### TASK DIRECTIONS
Would you pull out every line of the material that contains the string "variants"?

--------

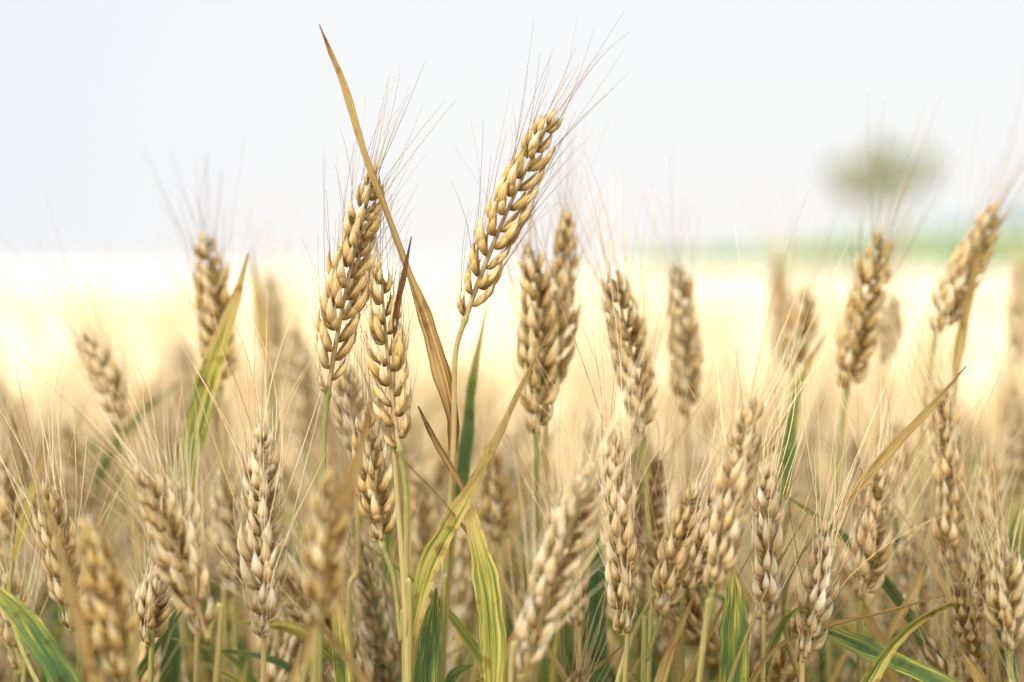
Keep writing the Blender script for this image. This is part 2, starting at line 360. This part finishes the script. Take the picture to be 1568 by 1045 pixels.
blades = [
 (0, [(693,690,.612,3.2,.0,.85),(692,640,.611,5.4,.5,.93),(672,560,.609,7.2,.2,.78),(648,480,.608,5.6,.5,.80),(622,410,.607,3.2,.8,.78),(590,322,.606,2.8,.7,.74),(558,236,.606,2.8,.4,.70),(528,135,.606,2.9,.2,.70),(505,78,.606,1.8,.2,.74),(489,38,.606,.4,.2,.8)]),
 (3, [(626,1000,.596,3.0,.6,.60),(632,960,.596,5.5,.5,.50),(655,868,.598,8.2,.2,.42),(690,800,.600,7.2,.1,.44),(722,742,.603,5.2,.5,.62),(762,665,.606,4.6,.8,.68),(800,585,.609,3.2,.9,.70),(852,488,.612,.5,.9,.74)]),
 (0, [(640,622,.612,.6,.2,.9),(668,680,.610,2.8,.5,.82),(705,745,.606,3.2,1.0,.85),(722,800,.603,5.8,.5,.58),(742,880,.600,9.4,.1,.34),(752,960,.598,10.4,.1,.38),(754,1060,.596,9.8,.1,.42),(750,1300,.594,7.0,.1,.5),(742,1600,.594,3.5,.1,.6)][::-1]),
 (2, [(604,520,.600,1.2,.5,1.0),(606,480,.600,3.0,.6,1.0),(618,420,.600,2.4,.6,1.0),(630,362,.601,.4,.6,1.0)]),
 (12,[(1116,1350,.598,6.0,.1,.2),(1118,1150,.598,10.0,.1,.22),(1122,1045,.598,12.5,.1,.25),(1124,960,.598,10.5,.0,.25),(1124,905,.60,6.5,.0,.34),(1122,868,.602,.8,.0,.5)]),
 (26,[(290,760,.68,4,.1,.3),(292,700,.675,8,.1,.30),(312,610,.67,10.5,.1,.36),(335,530,.665,8,.1,.50),(362,455,.66,4,.1,.66),(380,388,.66,.6,.1,.75)]),
 (15,[(1560,1110,.62,6,.9,.2),(1450,1052,.62,9,.9,.16),(1360,1010,.622,9,.7,.18),(1270,970,.63,7.5,.7,.22),(1196,932,.635,1,.6,.4)]),
 (23,[(160,1160,.56,8,.3,.1),(110,1060,.565,10,.3,.16),(62,985,.57,10,.3,.20),(20,930,.575,8,.3,.3),(-40,880,.58,1,.3,.4)]),
 (0, [(698,800,.66,3,.2,.2),(706,745,.662,6,.2,.18),(716,660,.664,5.4,.2,.16),(722,590,.668,4,.3,.25),(745,470,.67,.6,.3,.7)]),
 (18,[(1196,790,.70,3,.2,.3),(1204,710,.70,7,.2,.20),(1216,620,.70,5,.2,.28),(1236,560,.70,3.6,.4,.6),(1266,508,.70,.5,.4,.8)]),
 (15,[(1240,830,.62,1.2,.3,.68),(1300,760,.62,4.5,.4,.68),(1370,680,.62,5.0,.4,.70),(1420,628,.62,3.5,.4,.7),(1480,560,.625,.6,.4,.75)]),
 (17,[(1340,1010,.64,2.2,.8,.72),(1375,945,.64,4.4,.3,.68),(1402,898,.64,4.4,.3,.66),(1418,850,.64,.6,.3,.7)]),
 (25,[(470,1010,.52,3,.3,.7),(488,930,.52,6,.3,.76),(520,800,.522,5.5,.3,.8),(548,700,.525,4,.4,.8),(572,600,.528,.6,.4,.85)]),
 (1, [(530,1120,.60,5,.5,.5),(522,1010,.60,7,.5,.35),(512,900,.60,4,.5,.8),(508,860,.60,.7,.5,.9)]),
 (2, [(650,1200,.60,6,.2,.12),(652,1045,.602,10,.2,.14),(660,960,.605,8,.2,.20),(668,900,.606,.8,.2,.3)]),
 (4, [(436,1160,.57,3,.4,.7),(446,1060,.57,4.5,.4,.68),(462,985,.57,1,.4,.7)]),
 (13,[(985,1160,.585,4,.4,.7),(1010,1040,.585,5,.4,.72),(1040,960,.585,3.6,.6,.72),(1066,905,.59,.6,.5,.8)]),
 (28,[(410,560,.80,4,.3,.7),(400,500,.80,6,.3,.7),(392,440,.80,4,.3,.7),(384,380,.80,.6,.3,.7)]),
 (19,[(1462,600,.70,2,.3,.7),(1466,540,.70,6,.4,.68),(1486,440,.70,5,.4,.7),(1506,352,.70,.6,.4,.72)]),
 (7, [(560,1160,.68,7,.3,.1),(572,1000,.68,11,.2,.10),(590,880,.68,8,.2,.15),(596,790,.68,1,.2,.3)]),
 (10,[(905,1150,.68,8,.1,.05),(908,1010,.68,13,.1,.08),(912,900,.68,9,.1,.12),(916,820,.68,1,.2,.3)]),
 (32,[(640,1150,.68,4,.2,.55),(622,900,.68,5,.2,.5),(624,780,.68,3.4,.2,.6),(622,700,.68,.6,.2,.7)]),
 (14,[(1100,1130,.60,3,.4,.7),(1180,1000,.605,2.6,.5,.68),(1260,960,.61,2.4,.5,.7),(1360,935,.62,2.2,.5,.68),(1450,910,.63,.6,.5,.7)]),
 (9, [(1010,900,.62,3,.3,.62),(1080,800,.63,4.6,.4,.66),(1180,670,.65,4.2,.5,.68),(1230,590,.66,.6,.5,.7)]),
 (16,[(1548,1040,.64,6,.2,.2),(1535,940,.65,9,.2,.18),(1548,830,.66,7,.3,.25),(1580,740,.66,1,.3,.4)]),
 (22,[(20,860,.62,2,.3,.55),(36,800,.62,4,.3,.52),(52,740,.62,3,.3,.6),(72,665,.62,.6,.4,.7)]),
 (33,[(250,1120,.68,7,.3,.1),(262,1000,.68,10,.2,.10),(250,900,.68,6,.2,.15),(236,840,.68,1,.2,.3)]),
 (31,[(830,1130,.67,6,.3,.3),(838,1000,.67,8,.2,.36),(852,900,.67,6,.2,.45),(872,820,.67,1,.2,.6)]),
 (40,[(1380,1130,.70,8,.3,.1),(1386,980,.70,11,.2,.10),(1378,860,.70,7,.2,.15),(1372,780,.70,1,.2,.3)]),
]
by_plant = {}
for i, pts in blades: by_plant.setdefault(i, []).append(pts)

for i, e in enumerate(ears):
    bu, bv, tu, tv, d, bend, roll, tone, awn, fat, dl, way = e
    mb = MB()
    P0 = at(bu, bv, d); P1 = at(tu, tv, d + dl)
    ax = nrm(P1 - P0); side = nrm(np.cross(ax, np.array([0, 1.0, 0])))
    sgn = d * K * bend
    low = tone >= .4
    add_ear(mb, P0, P1, side * -sgn, roll, tone, awn * (1.2 if low else 1.1), TH, fat * 1.02, awn_r=.00020 if low else .00016, splay=.40 if low else .05, keep=1.0 if low else .8)
    tan0 = nrm((P0 + P1) / 2 + side * -sgn - P0)
    W = [P0 + tan0 * .004, P0] + [at(u, v, d) for u, v in way]
    last = W[-1]; gx = last[0] + (last[0] - W[-2][0]) * .6 + R.normal(0, .04)
    g = np.array([gx, last[1] + R.normal(0, .02), -0.01])
    W += [last * .55 + g * .45 + np.array([(last[0]-W[-2][0]) * .3, 0, 0]), g]
    S = catmull(W, 90)
    dist = np.cumsum(np.r_[0, np.linalg.norm(np.diff(S, axis=0), axis=1)])
    r = np.interp(dist, [0, .004, .006, .02, .12, .5, .9], [.0009, .0016, .0011, .00105, .0013, .0018, .0022])
    for nd in (.17 + R.random() * .08, .40, .6): r = r + .0004 * np.exp(-((dist - nd) / .003) ** 2)
    g0 = R.uniform(.2, .6) if tone < .7 else R.uniform(.5, .9)
    tube(mb, S, r, 10, STEM, np.interp(dist, [0, .05, .15, .3, .8], [g0, g0 + .1, R.uniform(.2, .6), .3, .5]), R.random())
    for q in range(5):
        rand_leaf(mb, S, R.uniform(.30, .60), R.uniform(.12, .18), R.uniform(0, 6.28), R.choice([.05, .1, .18, .3, .6]), R.uniform(.006, .011))
    if P0[2] < .82 and R.random() < .4:      # a withered upper blade
        rand_leaf(mb, S, R.uniform(.60, .68), R.uniform(.10, .15), R.choice([0, math.pi]) + R.normal(.5, .4), R.uniform(.6, .7), R.uniform(.003, .005), R.uniform(.02, .2), R.uniform(.9, 1.3))
    for pts in by_plant.get(i, []):
        P = [at(u, v, dd) for (u, v, dd, *_r) in pts]
        ribbon(mb, P, [p[3] / 1000 for p in pts], [p[4] for p in pts], [p[5] for p in pts], LEAF, fold=.30, n=60, wav=.02)
        b0 = P[0]   # sheath joining the blade to the tiller that carries it
        if b0[2] > .05:
            j = int(np.argmin(np.abs(S[:, 2] - max(.05, b0[2] - .14)))); b1 = S[j]
            C = bez(b0, b0 + nrm(b0 - P[1]) * .05, b1 + np.array([0, 0, .06]), b1, 24)
            tube(mb, C, np.linspace(max(.0008, pts[0][3] / 3000), .0015, len(C)), 8, STEM, pts[0][5] * .5 + .15)
    mb.obj("wheat_plant", MATS)

# ------------------------------------------------------------------ wheat field (instanced plants)
def variants(cname, NV, mats, awn_r, leaves, drys):
    vc = bpy.data.collections.new(cname)
    for k in range(NV):
        mb = MB(); zt = R.uniform(.655, .70)
        lean = R.normal(0, .03, 2); b = np.array([lean[0], lean[1], zt]); dirv = nrm(np.array([R.normal(0, .32), R.normal(0, .2), 1]))
        tip = b + dirv * R.uniform(.07, .09)
        add_ear(mb, b, tip, np.array([R.normal(0, .003), 0, 0]), R.random() * 3, R.uniform(.2, .95), .048, TL, 1.08, awn_r=awn_r, aseg=4, splay=.3, keep=.9)
        S = bez(b, b - dirv * .12, np.array([0, 0, .3]), np.array([0, 0, -.01]), 20)
        tube(mb, S, np.linspace(.0011, .002, 20), 5, STEM, np.linspace(R.uniform(.2, .8), .35, 20), R.random())
        for q in range(leaves):
            zz = [.63, .57, .50, .42, .30][q]
            rand_leaf(mb, S, zz + R.uniform(-.03, .03), R.uniform(.11, .17), R.uniform(0, 6.28), R.choice(drys), R.uniform(.005, .010))
        mb.obj(cname + "_%02d" % k, mats, vc)
    return vc
NV = 10
vc_near = variants("near_variant", NV, MATS, .00018, 5, [.05, .12, .2, .3, .45, .62, .68])
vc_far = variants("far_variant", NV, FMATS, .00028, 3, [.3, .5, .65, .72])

def scatter_obj(name, groups, vc):
    pts = []; scl = []
    for (y0, y1, dens, wa, wb, zf) in groups:
        area = (y1 - y0) * (2 * wb + wa * (y0 + y1)); n = int(area * dens)
        y = R.uniform(y0, y1, n * 2); x = R.uniform(-1, 1, n * 2) * (wa * y1 + wb)
        k = np.abs(x) < wa * y + wb; x, y = x[k][:n], y[k][:n]
        for a, b_ in zip(x, y): pts.append((a, b_, 0)); scl.append(zf())
    if name == "wheat_row":
        for _ in range(240):
            y = R.uniform(-.1, .74); x = R.choice([-1, 1]) * R.uniform(.38, 1.0); pts.append((x, y, 0)); scl.append(R.normal(.98, .04))
    n = len(pts)
    me = bpy.data.meshes.new(name); me.from_pydata([tuple(map(float, p)) for p in pts], [], [])
    a = me.attributes.new("rot", 'FLOAT_VECTOR', 'POINT')
    rot = np.zeros((n, 3)); rot[:, 2] = R.uniform(0, 6.283, n); rot[:, 0] = R.normal(0, .05, n); rot[:, 1] = R.normal(0, .09, n)
    a.data.foreach_set("vector", rot.astype(np.float32).ravel())
    a = me.attributes.new("scl", 'FLOAT', 'POINT'); a.data.foreach_set("value", np.array(scl, dtype=np.float32))
    a = me.attributes.new("idx", 'INT', 'POINT'); a.data.foreach_set("value", R.integers(0, NV, n).astype(np.int32))
    wf = bpy.data.objects.new(name, me); scene.collection.objects.link(wf)
    ng = bpy.data.node_groups.new("scatter_" + name, 'GeometryNodeTree')
    ng.interface.new_socket("Geometry", in_out='INPUT', socket_type='NodeSocketGeometry')
    ng.interface.new_socket("Geometry", in_out='OUTPUT', socket_type='NodeSocketGeometry')
    gi = ng.nodes.new('NodeGroupInput'); go = ng.nodes.new('NodeGroupOutput')
    iop = ng.nodes.new('GeometryNodeInstanceOnPoints'); ci = ng.nodes.new('GeometryNodeCollectionInfo')
    ci.inputs['Collection'].default_value = vc; ci.inputs['Separate Children'].default_value = True; ci.inputs['Reset Children'].default_value = True
    def na(nm, ty):
        x = ng.nodes.new('GeometryNodeInputNamedAttribute'); x.data_type = ty; x.inputs['Name'].default_value = nm; return x.outputs['Attribute']
    ng.links.new(gi.outputs[0], iop.inputs['Points']); ng.links.new(ci.outputs[0], iop.inputs['Instance'])
    iop.inputs['Pick Instance'].default_value = True
    ng.links.new(na("idx", 'INT'), iop.inputs['Instance Index']); ng.links.new(na("rot", 'FLOAT_VECTOR'), iop.inputs['Rotation'])
    ng.links.new(na("scl", 'FLOAT'), iop.inputs['Scale']); ng.links.new(iop.outputs[0], go.inputs[0])
    wf.modifiers.new("scatter", 'NODES').node_group = ng
    return n
cn = lambda m, s, a, b: (lambda: float(np.clip(R.normal(m, s), a, b)))
n1 = scatter_obj("wheat_row", [(.66, .80, 600, .40, .12, cn(.96, .022, .90, .99)),
                               (.80, 1.15, 480, .45, .28, cn(.99, .03, .90, 1.03))], vc_near)
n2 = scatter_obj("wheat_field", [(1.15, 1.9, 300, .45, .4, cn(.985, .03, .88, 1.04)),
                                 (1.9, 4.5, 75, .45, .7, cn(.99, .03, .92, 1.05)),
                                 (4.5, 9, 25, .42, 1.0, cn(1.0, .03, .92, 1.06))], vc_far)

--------

### EXERCISE ANSWER
def variants(cname, NV, mats, awn_r, leaves, drys):
vc_near = variants("near_variant", NV, MATS, .00018, 5, [.05, .12, .2, .3, .45, .62, .68])
vc_far = variants("far_variant", NV, FMATS, .00028, 3, [.3, .5, .65, .72])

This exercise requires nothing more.